Life

Out: Kale. In? Cauliflower

The wallflower of vegetables is a chameleon in the kitchen

Noel Barnhurst / Stockfood Canada

The other day, while at home in Vancouver, Vikram Vij noticed an excess of cauliflower had accumulated in his kitchen. It was, for an adventurous chef and restaurateur, a perfect opportunity for culinary experimentation. Vij began “playing,” as he puts it: grating the cauliflower finely, adding salt, pepper and garam masala, the Indian spice blend. He grabbed tuna, “dabbed” it all over with the cauliflower “crumbs,” and slid the fish into a hot pan. As it cooked, Vij realized, “Oh, this could really work!” The proof arrived when he shared the dish with friends. “They said, ‘Oh my God, where did this come from?’ They thought I had breaded it. And I said, ‘No, it’s cauliflower-crusted!’ ” he recalls, still gleeful about the pleasing effect. “It turned out really well.”

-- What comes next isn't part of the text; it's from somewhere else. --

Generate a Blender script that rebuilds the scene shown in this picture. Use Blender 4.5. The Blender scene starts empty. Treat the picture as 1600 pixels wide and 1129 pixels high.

He was not totally surprised though, because Vij loves cauliflower. “I’ve always felt that cauliflower never got the recognition it was supposed to,” he says. At least not in North America, where it is often relegated to the raw veggie platter, or overcooked and smothered in cheddar. “If you look at very traditional Indian cooking, cauliflower is one of the most versatile and used vegetables.” Vij isn’t the only prominent chef lauding the crucifer. Last November, Yotam Ottolenghi, an international gourmand and cookbook author known to champion vegetables, lamented in GQ that “people don’t know how good cauliflower is.” He enjoys it fried and tossed in tahini, lemon juice, garlic, yogourt, green onion, mint and parsley.

These chefs are no longer a minority in their praise for cauliflower. “This cruciferous friend is finally taking centre plate,” announced the popular food website Epicurious, which voted cauliflower the “hot vegetable” of 2013—replacing kale. At West Coast Seed Company in Ladner, B.C., which carries more than a dozen varieties of cauliflower, sales have surged in the last nine months, says Mark Macdonald. “It is certainly one of the trendier [vegetables],” he explains, in the same way that arugula and radicchio were in the 1990s, and foods like quinoa and kale have been recently. Boutique grocer Pusateri’s in Toronto celebrated “cauliflower month” in July, and nutritionist Leslie Beck awarded cauliflower her featured food of the month this September. Supermarkets are stocking purple, green and orange cauliflowers, besides white, which often contain more nutrients.

The enthusiasm stems in good part from blogs, which lately have showcased creative ways to cook cauliflower. The vegetable can be turned into just about every other food group: dairy (cauliflower cheese is made by puréeing some with raw, soaked cashews, lemon, garlic and salt); grains (grating and steaming cauliflower produces a rice or couscous); meat (cut a whole cauliflower into thick slabs and fry or grill—Vij’s wife, Meeru Dhalwala, pioneered this approach a few years ago, and the recipe is in their cookbook Vij’s at Home: Relax, Honey). It can even be made into dessert (cauliflower rice pudding or cauliflower-and-pear bake) or put into a smoothie (with apples, in particular). Home chef Melody Tolson has taken to making cauliflower pizza dough by steaming the florets, pureeing them, then adding flour, eggs or a vegan substitute binder, and seasoning. (This is, incidentally, a variation of an old north Indian standard, a flatbread stuffed with grated cauliflower.) Tolson rolls the dough into individual pies, and cooks them on a hot stone at 400 F, flipping them over when one side is cooked, and then topping: “Imagine tomato sauce, cheese and roasted veggies,” she says. “It is fabulous.”

Vij’s favourite way of eating cauliflower is a “classic, old-world” Indian dish of cauliflower and potato called aloo gobi, “which reminds me of my grandmother,” he says. “In fact, I actually had it last night.” But one of the new methods of cooking the vegetable has caught his attention lately: whole, “like a roast.” Vij sprinkles Indian spices all over a head of cauliflower, then wraps it tightly in tinfoil and bakes it until al dente. “Then you bring it to the table, and you unveil it,” says Vij, “as if [it were] a chicken.” In this way, cauliflower seems to be the ultimate ingredient: whatever the cook needs it to be.